Sforzi dei Fratelli d’Italia piemontesi su Fabrizio Bertot. L’ex sindaco di Rivarolo Canavese, punta a tornare dopo una pausa in Europa e i dati che attestano una crescita costante del partito di Giorgia Meloni, gli attribuiscono chance sul fronte sovranista.

Chi non ha troppi problemi di poltrone virtualmente prenotate a Strasburgo è, secondo i sondaggi e gli ultimi risultati elettorali, la Lega. Matteo Salvini punta a portare dal Nord-Ovest sei o sette suoi uomini e donne. Gran parte di essi arriverà dalla Lombardia e al Piemonte ne viene attribuito con certezza almeno uno. Chi sarà, il Carroccio del Capitano non lo ha ancora deciso. Sono girati i nomi dell’ex deputato biellese Roberto Simonetti, così come quello dell’altro ex parlamentare Stefano Allasia. Restano nel taccuino insieme a quello dell’attuale senatore cuneese Giorgio Bergesio, anche se il candidato ideale per il Piemonte la Lega lo avrebbe avuto a Novara: non è un mistero che i vertici del partito, a partire dal segretario regionale, Riccardo Molinari, e quello nazionale avrebbero voluto Massimo Giordano.L’ex assessore regionale ha però declinato l’offerta: attende di uscire definitivamente dalla lunga inchiesta giudiziaria avviata oltre cinque anni fa dall’allora procuratore della Repubblica di Novara Francesco Saluzzo per presunti episodi corruttivi.

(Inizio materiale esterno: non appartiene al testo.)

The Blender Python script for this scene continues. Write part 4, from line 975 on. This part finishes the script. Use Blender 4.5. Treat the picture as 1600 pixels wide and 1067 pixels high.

Tra i nomi su cui la Lega sta ancora ragionando c’è pure quello dell’attuale capogruppo in Consiglio regionale, Gianna Gancia. Chi pensa male e talvolta ci azzecca spiega la possibile candidatura della leghista ribelle come un modo per allontanarla dal Piemonte che la Lega punta a governare. Certo per l’ex presidente della Provincia di Cuneo non sarebbe proprio una punizione, tantomeno un esilio poco dorato. I contatti con lei sarebbero in corso, anche se tra i maggiorenti c’è chi dopo le sue intemerate non gradirebbe averla né in via Alfieri, nè a Strasburgo. Si vedrà. Anche nel Carroccio la selezione è ancora in corso e l’incertezza accomuna la Lega a quasi tutti gli altri partiti.

Di certo c’è che la modifica della legge elettorale per le Europee, annunciata come quasi certa alcuni mesi fa, è stata accantonata. Si sarebbe passati al sistema delle liste bloccate, come accade in molti altri Paesi. Invece niente capolista e posti più o meno blindati. A decidere saranno ancora le preferenze. E la differenza, anche in termini di risorse economiche da investire, non è affatto di poco conto.